The Nurture & Care Project: The Importance of Accepting Breastfeeding in Public Spaces

If you don’t have children/didn’t breastfeed, what drew you to create this project and celebrate breastfeeding?

It’s interesting to see the reaction of people when they see my artworks, especially this project, and find out I don’t have children. Their surprise is authentic. They generally say that it’s a great joy to see a woman without kids working for so many others who do have them.

During the course of my work with maternity photography, and specifically in breastfeeding sessions and bonding between women and their babies, there has always been a question that has circulated to me in the background: Why are women shunned for nurturing outside their homes? Why is the image of a woman topless on a beach not scandalous, but a semi-uncovered breast that nurtures in a restaurant is?

I believe that breastfeeding is a right that every woman should have without any discussion. It’s not necessary to have kids to feel empathy for the struggles other women face daily in their breastfeeding journey. The right to breastfeed is essential in terms of underlining our difference of gender and our power in that difference.

Do you have any other projects coming up? What next for you?
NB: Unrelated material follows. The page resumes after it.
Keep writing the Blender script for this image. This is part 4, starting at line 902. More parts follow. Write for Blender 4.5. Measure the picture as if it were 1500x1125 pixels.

What are your dreams?

The next steps for this project are to photograph in Asia, Africa, Australia and Central America. Funding for this process will be mandatory, as this has always been a non-profit project (and for that reason it has taken me longer to move from one country to another).

The next for me is the development of a photo documentary about displaced women in the Middle East, and child marriage in Africa.

Painful subjects that this world tends to hide.